The Future of Malawi is in the Children - FOM

Culture is what gives individuals a personal identity. Ngonis, Chewas, Tumbukas, Senas  and Mang’anjas behave the way they do because of their cultural influences.  This is the major problem that contributes to nepotism and favoritism. In most cases what seem to matter most is the cultural origin. It is only when living in foreign countries that the national identity is considered. Global identity is what the Reunification Church of Rev Moon is striving. He believes it is only after people stop thinking about where they come from that there will be lasting peace in the world.

It is disheartening to note that people in modern times have unconsciously accepted to worship academic labels. Subsequently, the academic labels are setting class circles in which those who do not have them feel alienated. The other evening, there was a phone-in-program on whether the youth have a political space to rule Malawi or not. It was a very straight forward question but surprisingly, it had many different answers.

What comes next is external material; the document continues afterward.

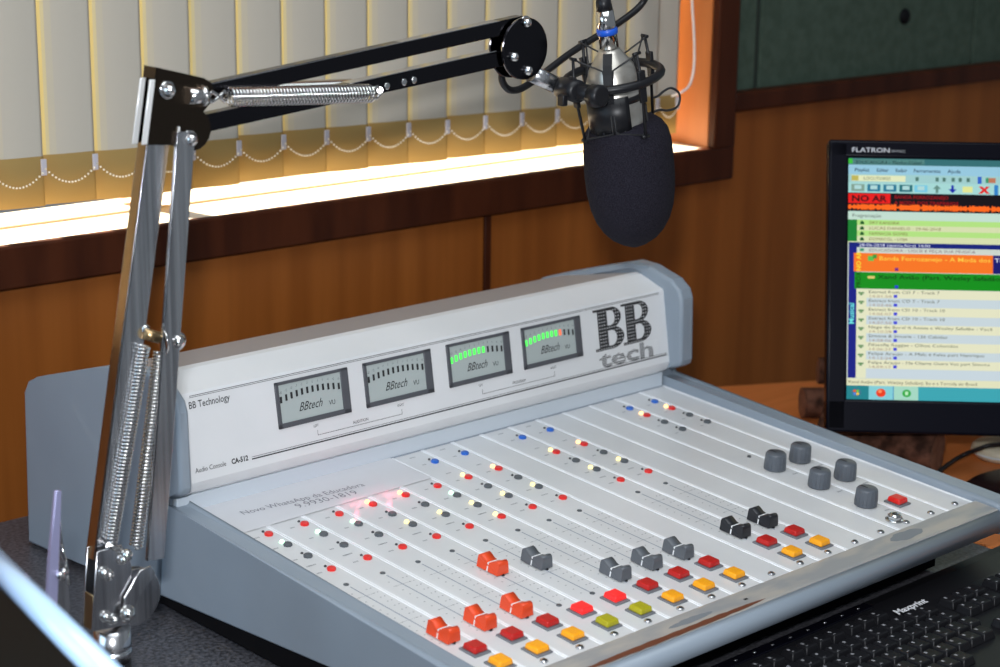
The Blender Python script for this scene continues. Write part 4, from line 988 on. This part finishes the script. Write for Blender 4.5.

The first reaction was that the youth had to wait because they did not have adequate education. The second reaction was that due to corruption they would not hand-over power when given the opportunity to rule the country. The first reaction was the reflection of unfounded cultural beliefs in the country. What type of education is right for one to become a leader? It is obvious many will prescribe at least a degree. But there are many degrees in the world, some in theatre, sports, engineering, economics, public sector, chemistry and theology. Then which of them is the right one for one to become a leader?

This is the dilemma haunting Malawians today.  Alfred North Whitehead lamented that the greatest bore in the world is the one who only claims to have knowledge in the head which cannot be proved.  What is the use of keeping knowledge in the head when ordinary citizens cannot benefit from it?  There are people who call themselves educated but have never helped anyone with it.

Our major problem is that the education system in our country has roots to colonialism. With all due respect the system of education was not intended to develop critical thinking. It was only aimed at cultivating intellectual capabilities. This is because the colonialist wanted to use education was a passport for one to get a job and enjoy western life. Any educational system that does not include the study of culture as a subject is inadequate. It is the study of culture that improves cognitive abilities.

The study of culture helps one to discover oneself. It is culture that helps one to know one’s origins. It is the study of culture that helps one to know where one comes from. It is also the study of culture that helps one to know where one is and where one is going. Therefore, it is obvious that the colonial educational system was intended to make us think like foreigners and admire foreign things in our own country. 

Unfortunately, the colonial educational system was based on imbibing and regurgitation of knowledge. Consequently, this made most of the educated people behave like tape recorders. Yoshiko Nomura argues that education speaks volumes about the state of society. The problem in Malawi is not about lowering of educational standards but lack of holistic approach to education.  The education in Malawi is based on the spot examinations. Failure of one examination paper regardless of class performance is failure. While attempts have been made to change our school calendar and curriculum very little has been done to include the study of culture as a subject in our schools. This is what killing creativity in our children is.

Education on its own without the development of role models in which the schools are is useless. When a child  finishes school, it is important for that child to find a job. This is how the colonialist succeeded in encouraging school attendance among poor families. Role models should be found in every home and every village. Need we get surprised at the high juvenile delinquency in our country? The Daily Nation of yesterday had a report on high school drop outs in our primary schools. Our educational system is lacking. It does not offer incentives for going to school.

The concept of selecting university students after they have passed with high grades is another disincentive. It is obvious that the idea of selecting students is intended to limit entrance to the university. It is therefore unfair regardless of how it is implemented. It is better to allow every student who passed the Malawi School Certificate to proceed with university education but get weeded after failing to perform in the university

 Maybe what is needed are classrooms, lecture halls and the introduction of distance education. This is how UNISA in South Africa has contributed a great deal to the South African economy. Mzuzu University has also announced the introduction of distance learning. A university is a place for intelligent students to compete. What matters most is a match between motives and objectives of education.